Repeat exactly the lines running from the first line of the data to the line containing "o = put('dry_leaf_strand', mesh_of('dry_leaf_strand', [q", both ends included, and nothing else; drop the pictures.

-- begin --

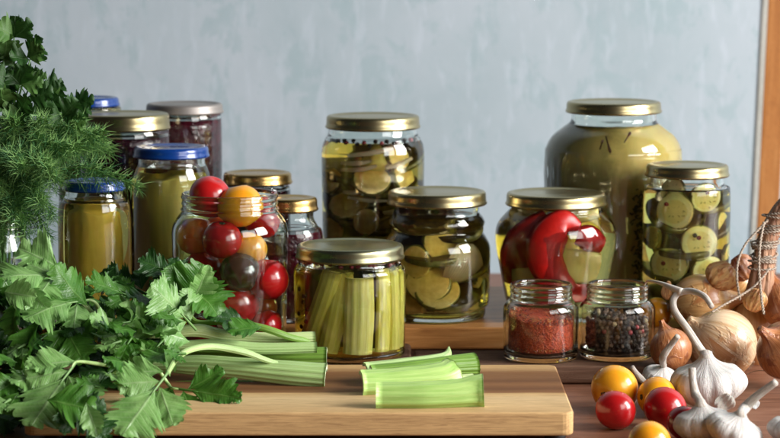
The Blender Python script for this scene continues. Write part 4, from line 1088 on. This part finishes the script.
flake('torn papery flake at the foot of the largest garlic', 723, 399, 1.675, .0125, V((.5, -.1, .8)), V((.2, -1, .3)), GARLIC_ST)
flake('curled papery flake on the table beside the front garlic', 752, 410, 1.70, .008, V((.2, .8, .6)), V((.1, -.4, 1)), GARLIC)
# dry strand reaching to the pepper jar
v, f = tube([PY(682, 292, 1.757), PY(672, 288, 1.765), PY(660, 283, 1.78), PY(648, 281, 1.80), PY(644, 286, 1.805)], [.003, .0024, .0014, .0008, .0004], 10)
c0 = PY(682, 292, 1.757)
o = put('dry_leaf_strand', mesh_of('dry_leaf_strand', [q - c0 for q in v], f, GARLIC_ST), None, c0); tag(o, 'thin dry garlic leaf strand reaching to the peppercorn jar', 'dry strand')

def onion(label, px, py, rp, d, mat, axis, squash=.92, seed=0, neck=1.45, zb=0, parts=None):
    s = S(d, py); P = PY(px, py, d); r = rp * s
    vs, fs, uv = [], [], []; NS, NV = 72, 40
    for i in range(NV + 1):
        t = i / NV
        if t < .8:
            a = PI * t / .8 * .86; rr = r * math.sin(a); z = -r * squash * math.cos(a)
        else:
            u = (t - .8) / .2; r8 = r * math.sin(PI * .86); z8 = -r * squash * math.cos(PI * .86)
            rr = r8 + (r * .13 - r8) * (1 - (1 - u) ** 2); z = z8 + (r * neck - z8) * u ** 1.1
        rr = max(rr, .0004)
        for j in range(NS):
            a = 2 * PI * j / NS; k = 1 + .02 * noise.noise(V((math.cos(a) * 1.5, math.sin(a) * 1.5, t * 3 + seed)))
            if t > .8: k += .25 * noise.noise(V((math.cos(a) * 3, math.sin(a) * 3, t * 8))) * (t - .8) * 5
            vs.append(V((rr * k * math.cos(a), rr * k * math.sin(a), z))); uv.append((j / NS, t))
    for i in range(NV):
        for j in range(NS):
            j2 = (j + 1) % NS; fs.append((i * NS + j, i * NS + j2, (i + 1) * NS + j2, (i + 1) * NS + j))
    fs.append(tuple(range(NS))[::-1]); fs.append(tuple(NV * NS + j for j in range(NS)))
    root = empty('onion', P, label, 'onion', 'onions piled beside the garlic')
    m = axis.normalized().to_track_quat('Z', 'Y').to_matrix().to_4x4()
    put('bulb', mesh_of('bulb', vs, fs, mat, True, uv), root, mat=m)
    rp_ = []
    for k in range(18):
        a = k * 2.4; b0 = V((.0015 * math.cos(a), .0015 * math.sin(a), -r * squash)); rp_.append(tube([b0, b0 + V((math.cos(a) * .003, math.sin(a) * .003, -.0025))], [.0003, .00015], 5, 2))
    v, f = merge(rp_); put('roots', mesh_of('roots', v, f, ROOT), root, mat=m)
    return root
onion('biggest pale tan onion with a shiny skin', 722, 344, 35, 1.885, ON_PALE, V((-.75, -.1, .55)), 1.0, 1, 1.25)
onion('amber onion lying on its side behind the biggest onion', 700, 303, 29, 1.955, ON_AMBER, V((1, .0, .12)), 1.05, 2, 1.9)
onion('small red brown onion behind the raised garlic stem', 671, 349, 21, 1.842, ON_RED, V((-.3, .2, .9)), 1.0, 3)
onion('red brown onion at the picture edge below the braid', 785, 305, 24, 1.93, ON_RED, V((-.4, .2, .9)), 1.0, 4)
onion('dark onion at the picture edge beside the biggest onion', 786, 350, 30, 1.83, ON_RED, V((-.6, -.4, .5)), .95, 5)
onion('onion standing deeper in the pile under the twine', 752, 322, 24, 1.96, ON_AMBER, V((0, .3, 1)), 1.0, 6)
onion('amber onion at the foot of the braid', 736, 283, 21, 1.985, ON_AMBER, V((.7, 0, .7)), .9, 7, 1.8)
onion('coppery onion low behind the biggest onion', 762, 362, 22, 1.95, ON_RED, V((0, .3, 1)), 1.0, 8)
# dried onion skins
def skin(label, px, py, d, R, up, fc, a, h, mat):
    o = shell('onion_skin', PY(px, py, d), R, -a, a, -h, h, .0004, mat, up, fc, 5, 30, 12, .06, .5); tag(o, label, 'onion skin', 'loose papery onion skins'); return o
skin('coppery papery skin curling above the amber onion', 722, 276, 1.95, .016, V((.5, 0, .5)), V((0, -1, .3)), 1.1, .8, ON_AMBER)
skin('thin orange skin flake leaning at the jar', 671, 290, 1.93, .010, V((.1, 0, 1)), V((-.6, -1, .3)), .5, .9, ON_AMBER)
skin('crumpled red skin beside the twine', 738, 268, 1.96, .014, V((-.5, 0, .8)), V((.2, -1, .3)), 1.0, .9, ON_RED)
skin('curled brown skin under the twine knot', 757, 300, 1.90, .013, V((.3, 0, .8)), V((-.3, -1, .3)), .9, .8, ON_AMBER)

# twisted twine
def twine_me(path, r=.0011, n=None, pitch=.006, name='twine'):
    n = n or max(60, int(sum((path[i + 1] - path[i]).length for i in range(len(path) - 1)) / .0007))
    pts = catmull(path, n); res = []
    L = 0; ref = (pts[1] - pts[0]).normalized().orthogonal().normalized(); strands = [[], []]
    for i, p in enumerate(pts):
        t = (pts[min(i + 1, n)] - pts[max(i - 1, 0)]).normalized(); ref = (ref - t * ref.dot(t)).normalized(); b = t.cross(ref)
        if i: L += (pts[i] - pts[i - 1]).length
        a = 2 * PI * L / pitch
        for s in (0, 1): strands[s].append(p + (ref * math.cos(a + s * PI) + b * math.sin(a + s * PI)) * r * .55)
    for s in strands:
        vs, fs = [], []; SEG = 6; ref2 = (s[1] - s[0]).normalized().orthogonal().normalized()
        for i, p in enumerate(s):
            t = (s[min(i + 1, n)] - s[max(i - 1, 0)]).normalized(); ref2 = (ref2 - t * ref2.dot(t)).normalized(); b = t.cross(ref2)
            for k in range(SEG): a = 2 * PI * k / SEG; vs.append(p + (ref2 * math.cos(a) + b * math.sin(a)) * r * .62)
        for i in range(n):
            for k in range(SEG): k2 = (k + 1) % SEG; fs.append((i * SEG + k, i * SEG + k2, (i + 1) * SEG + k2, (i + 1) * SEG + k))
        res.append((vs, fs))
    v, f = merge(res); return v, f
def twine(label, pts, r=.0012, name='twine'):
    P = [PY(*q) for q in pts]; c0 = P[0]; v, f = twine_me([p - c0 for p in P], r)
    o = put(name, mesh_of(name, v, f, TWINE), None, c0); tag(o, label, 'twine', 'twine on the onion braid'); return o
twine('loop of twine arching in front of the post', [(740, 300, 1.90), (737, 280, 1.90), (738, 262, 1.905), (745, 245, 1.91), (757, 231, 1.915), (768, 220, 1.92)], .0010)
twine('straight twine end hanging down over the onions', [(764, 222, 1.905), (760, 245, 1.895), (759, 270, 1.89), (761, 292, 1.885), (762, 303, 1.88), (764, 314, 1.872)], .0011)
twine('twine lying across the onions toward the amber onion', [(770, 268, 1.90), (762, 278, 1.895), (752, 288, 1.89), (738, 297, 1.88), (722, 306, 1.87), (712, 312, 1.865)], .0009)
# braid bundle
br = empty('onion_braid', PY(768, 250, 1.93), 'bundle of dried onion necks bound with wound twine', 'onion braid')
c0 = V(br.location)
for k in range(7):
    a = k * 2 * PI / 7
    o_ = V((math.cos(a) * .005, math.sin(a) * .005, 0))
    pts = [PY(758 + 2 * math.cos(a), 300, 1.93), PY(762, 275, 1.93), PY(765, 250, 1.93), PY(772, 228, 1.93), PY(786, 206, 1.93), PY(800, 195, 1.93)]
    put('dried_neck', tube_uv([p + o_ * (1.2 if i < 2 else .9) - c0 for i, p in enumerate(pts)], [.0055, .0045, .0045, .0045, .005, .004], DRYNECK, 'dried_neck', 12), br)
wp = []
for k in range(0, 420):
    t = k / 419; a = t * 2 * PI * 22
    if t < .5: ctr = PY(762 + 5 * t, 268 - 50 * t, 1.93)
    else: ctr = PY(764.5 + (t - .5) * 34, 243 - (t - .5) * 62, 1.93)
    R = .0098 + .0016 * math.sin(t * 31) + .0008 * math.sin(k * .9); ctr = ctr + V((0, 0, .0035 * math.sin(t * 47)))
    wp.append(ctr + V((math.cos(a) * R, math.sin(a) * R, .0022 * math.sin(a * .5))) - c0)
v, f = twine_me(wp, .0008, 3600); put('binding_twine', mesh_of('binding_twine', v, f, TWINE), br)
v, f = lathe([(0, 0), (.006, .001), (.011, .005), (.012, .010), (.008, .016), (.003, .02), (0, .021)], 30)
# thin stray fibres on table
v, f = tube([PZ(742, 378, .001), PZ(752, 372, .006), PZ(765, 371, .008), PZ(780, 378, .004)], .0003, 5)
c0 = PZ(742, 378, 0)
o = put('dry_fibre', mesh_of('dry_fibre', [q - c0 for q in v], f, ROOT), None, c0); tag(o, 'thin dry root fibre curling on the table by the big onion', 'fibre')
# tomato shape standing in for a bright orange-yellow patch behind the spice jar
tomato(PY(657, 313, 1.97) * 1, .0135, TOM_YEL, 'yellow tomato shape standing in for a bright patch behind the peppercorn jar', 'stand-in tomato shape on the step', (0, 1.4, 0), 44)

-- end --

## WRITTEN SOLUTION
The Blender Python script for this scene continues. Write part 4, from line 1088 on. This part finishes the script.
flake('torn papery flake at the foot of the largest garlic', 723, 399, 1.675, .0125, V((.5, -.1, .8)), V((.2, -1, .3)), GARLIC_ST)
flake('curled papery flake on the table beside the front garlic', 752, 410, 1.70, .008, V((.2, .8, .6)), V((.1, -.4, 1)), GARLIC)
# dry strand reaching to the pepper jar
v, f = tube([PY(682, 292, 1.757), PY(672, 288, 1.765), PY(660, 283, 1.78), PY(648, 281, 1.80), PY(644, 286, 1.805)], [.003, .0024, .0014, .0008, .0004], 10)
c0 = PY(682, 292, 1.757)
o = put('dry_leaf_strand', mesh_of('dry_leaf_strand', [q - c0 for q in v], f, GARLIC_ST), None, c0); tag(o, 'thin dry garlic leaf strand reaching to the peppercorn jar', 'dry strand')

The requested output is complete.